New Energy Trading Requirements Could Trigger Exit of Trading Companies

Energy traders should work more closely with their trading regulatory teams to anticipate regulatory changes and react more successfully.
Published: Fri 23 Oct 2015

While it is necessary that energy trading markets are regulated in order to ensure integrity, transparency and proper functioning, it is also important to strike the right balance between the targets and instruments put in place to achieve these targets. If this is not done properly, a situation could occur where there is great imbalance and where very different results to the ones expected will take place. This is according to Maria Dolores Garcia, Deputy-Director of International Regulatory Affairs, Endesa, Spain, who will be speaking at the upcoming EMART Energy.

She adds that new requirements, stemming from the new regulations, entail more expenses for companies and this may trigger the exit of many trading and industrial companies from the markets with important impacts in liquidity.

There is a broad consensus in the commodities sector that the regulation of financial markets (MiFIDII), regulation of OTC derivatives (EMIR) and the regulation of the capital required to act in the financial markets (CRD) will have an enormous impact on trading activity.

But, traders should also bear in mind that there are other regulations, like market abuse regulation (MAD/MAR), the financial transmission tax (FTT) or benchmark regulation, that eventually will have an impact on the energy trading business, says Ms Garcia.

MIFiDII effects

When it comes to the expected effects of MiFIDII, Ms Garcia says that it may be too soon to provide a concrete answer.

She explains that the Regulatory Technical Standards (RTS), which contain the details to determine when an activity in the financial markets can be considered as ancillary to the main activity of the company, have recently been published by European Securities and Markets Authority (ESMA.)

“We will see if these RTS are finally approved with modifications or not. To clearly isolate the effects of MiFIDII in a context of increasing regulation is difficult. We can talk about the effect of this regulatory ‘hurricane’, which is pivoting around MiFID and EMIR.”

She adds, “What is clear is that if a Non Financial Counterparty is captured by MiFID, automatically it will be considered as a Financial Counterparty under EMIR and it will not be able to benefit from the clearing thresholds or the hedging exemption. Furthermore it will fall under the scope of CRD, and it will be subject to the capital requirements established there. For this reason it is quite worrying that the European Commission endorses ESMA’s proposal as it is right now and does not make any amendment to the text.”

Impacts on risk

If the rules are approved in its current form, Ms Garcia predicts that there will be a decrease in market activity.

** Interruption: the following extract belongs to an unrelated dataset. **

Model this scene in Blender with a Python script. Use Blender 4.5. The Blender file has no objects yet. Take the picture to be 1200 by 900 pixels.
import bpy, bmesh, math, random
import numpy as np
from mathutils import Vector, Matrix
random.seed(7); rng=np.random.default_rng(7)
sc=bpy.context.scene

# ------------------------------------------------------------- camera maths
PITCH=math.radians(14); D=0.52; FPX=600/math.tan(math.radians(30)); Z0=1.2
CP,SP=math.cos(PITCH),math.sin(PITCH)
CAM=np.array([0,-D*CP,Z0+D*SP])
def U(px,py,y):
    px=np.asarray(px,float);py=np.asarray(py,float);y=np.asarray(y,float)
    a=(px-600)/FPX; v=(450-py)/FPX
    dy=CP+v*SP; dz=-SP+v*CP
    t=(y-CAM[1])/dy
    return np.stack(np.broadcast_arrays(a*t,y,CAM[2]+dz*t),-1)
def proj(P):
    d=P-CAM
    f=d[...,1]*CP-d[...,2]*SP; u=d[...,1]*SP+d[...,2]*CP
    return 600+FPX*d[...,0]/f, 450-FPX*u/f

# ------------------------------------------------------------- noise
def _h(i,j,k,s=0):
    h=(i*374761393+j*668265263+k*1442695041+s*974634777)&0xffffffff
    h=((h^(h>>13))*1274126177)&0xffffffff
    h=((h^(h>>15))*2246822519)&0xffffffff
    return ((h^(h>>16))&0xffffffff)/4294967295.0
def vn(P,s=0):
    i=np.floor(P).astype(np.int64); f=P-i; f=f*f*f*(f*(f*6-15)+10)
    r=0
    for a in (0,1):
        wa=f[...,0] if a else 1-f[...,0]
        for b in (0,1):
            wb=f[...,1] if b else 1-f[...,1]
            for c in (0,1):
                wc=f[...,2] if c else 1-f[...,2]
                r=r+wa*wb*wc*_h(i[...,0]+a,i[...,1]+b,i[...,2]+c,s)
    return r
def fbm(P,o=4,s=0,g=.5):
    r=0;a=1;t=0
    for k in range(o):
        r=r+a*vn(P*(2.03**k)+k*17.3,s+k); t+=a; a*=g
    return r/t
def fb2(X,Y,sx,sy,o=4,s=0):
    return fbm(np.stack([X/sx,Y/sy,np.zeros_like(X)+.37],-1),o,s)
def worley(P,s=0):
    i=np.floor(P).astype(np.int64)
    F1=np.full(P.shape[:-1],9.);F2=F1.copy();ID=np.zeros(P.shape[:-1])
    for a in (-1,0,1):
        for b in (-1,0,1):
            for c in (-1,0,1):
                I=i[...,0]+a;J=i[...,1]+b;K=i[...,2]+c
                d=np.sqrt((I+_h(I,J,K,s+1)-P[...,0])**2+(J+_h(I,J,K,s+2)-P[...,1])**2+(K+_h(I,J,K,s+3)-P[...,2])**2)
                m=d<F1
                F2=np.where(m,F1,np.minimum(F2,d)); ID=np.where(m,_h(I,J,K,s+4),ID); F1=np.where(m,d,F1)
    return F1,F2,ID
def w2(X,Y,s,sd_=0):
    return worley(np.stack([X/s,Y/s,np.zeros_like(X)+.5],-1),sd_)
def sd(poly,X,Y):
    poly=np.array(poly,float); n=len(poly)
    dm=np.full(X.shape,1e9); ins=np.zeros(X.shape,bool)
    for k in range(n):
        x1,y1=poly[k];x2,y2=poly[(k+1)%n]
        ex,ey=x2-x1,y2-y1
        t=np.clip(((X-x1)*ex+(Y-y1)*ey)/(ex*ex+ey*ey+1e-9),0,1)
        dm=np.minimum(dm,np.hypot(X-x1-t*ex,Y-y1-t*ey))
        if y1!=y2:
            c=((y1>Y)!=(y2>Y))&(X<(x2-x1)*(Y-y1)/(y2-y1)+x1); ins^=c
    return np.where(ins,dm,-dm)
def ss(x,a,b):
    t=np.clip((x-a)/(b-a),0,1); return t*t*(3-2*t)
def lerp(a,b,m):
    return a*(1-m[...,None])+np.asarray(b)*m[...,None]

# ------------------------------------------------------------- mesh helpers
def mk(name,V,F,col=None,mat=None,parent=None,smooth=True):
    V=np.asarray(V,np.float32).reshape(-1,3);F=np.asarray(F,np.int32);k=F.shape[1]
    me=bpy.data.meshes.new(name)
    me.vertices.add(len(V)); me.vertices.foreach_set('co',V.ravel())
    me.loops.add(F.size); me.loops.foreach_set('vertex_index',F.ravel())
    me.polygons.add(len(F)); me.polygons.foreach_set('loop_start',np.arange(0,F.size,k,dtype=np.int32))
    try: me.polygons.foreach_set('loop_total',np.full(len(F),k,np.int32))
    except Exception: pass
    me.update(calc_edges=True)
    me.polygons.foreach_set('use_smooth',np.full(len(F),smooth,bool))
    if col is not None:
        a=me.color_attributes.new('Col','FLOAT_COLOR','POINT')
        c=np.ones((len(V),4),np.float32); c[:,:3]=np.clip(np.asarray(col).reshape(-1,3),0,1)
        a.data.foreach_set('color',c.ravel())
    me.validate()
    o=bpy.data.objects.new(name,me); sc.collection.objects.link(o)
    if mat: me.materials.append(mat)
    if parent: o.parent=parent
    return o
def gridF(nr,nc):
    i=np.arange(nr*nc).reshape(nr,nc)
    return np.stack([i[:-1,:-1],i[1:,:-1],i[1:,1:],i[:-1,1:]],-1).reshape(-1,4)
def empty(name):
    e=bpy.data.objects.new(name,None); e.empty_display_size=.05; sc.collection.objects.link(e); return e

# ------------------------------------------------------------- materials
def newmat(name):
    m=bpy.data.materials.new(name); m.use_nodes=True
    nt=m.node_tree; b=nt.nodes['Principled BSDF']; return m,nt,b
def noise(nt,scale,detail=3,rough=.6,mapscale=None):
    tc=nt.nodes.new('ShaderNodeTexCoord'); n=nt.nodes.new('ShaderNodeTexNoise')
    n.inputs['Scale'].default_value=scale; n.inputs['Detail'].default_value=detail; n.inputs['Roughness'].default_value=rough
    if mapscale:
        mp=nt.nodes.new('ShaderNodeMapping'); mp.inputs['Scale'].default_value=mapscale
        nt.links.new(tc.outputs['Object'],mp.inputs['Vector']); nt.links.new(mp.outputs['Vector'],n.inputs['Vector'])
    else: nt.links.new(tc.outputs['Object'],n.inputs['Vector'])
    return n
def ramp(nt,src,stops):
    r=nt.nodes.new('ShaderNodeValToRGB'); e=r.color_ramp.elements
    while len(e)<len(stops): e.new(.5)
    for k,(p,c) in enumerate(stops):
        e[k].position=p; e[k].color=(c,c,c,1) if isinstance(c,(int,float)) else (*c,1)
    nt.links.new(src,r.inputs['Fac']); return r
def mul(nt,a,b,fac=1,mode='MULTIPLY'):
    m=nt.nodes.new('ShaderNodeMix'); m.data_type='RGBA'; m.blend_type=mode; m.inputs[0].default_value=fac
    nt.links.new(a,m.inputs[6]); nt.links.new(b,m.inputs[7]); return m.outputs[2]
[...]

“The new requirements are quite burdensome, compliance costs are very high and some markets participants will be forced to exit whilst others will reduce their activity. In other words, we will see a decrease in liquidity that automatically will induce a wide bid-offer spread.”

This situation of wider spreads implies higher costs to hedge the risks derived from the “natural” positions of asset-based companies. So, to hedge the risks will be more expensive, and depending on each situation, some companies may decide not to cover all of them and will manage their risks less efficiently.

Energy traders face a number of challenges and the future may see some traders decrease their activity in European commodities markets, and others may be forced to leave the market altogether.

Ms Garcia says that the sector has seen dramatic change and suggests that traders work closely with their trading regulatory teams so that they get regular updates, and understand the news and impacts of their decisions on the performance of the company. This way, traders can anticipate the new changes and reduce the impact on the company more efficiently and successfully.

In conclusion, Ms Garcia says that she is looking forward to EMART Energy and would like to bring the discussion to the real economy and make European institutions understand the difficulties that non –financial firms are going to face due to these new regulations, and that in this way, it will be more difficult to reach the European global goals.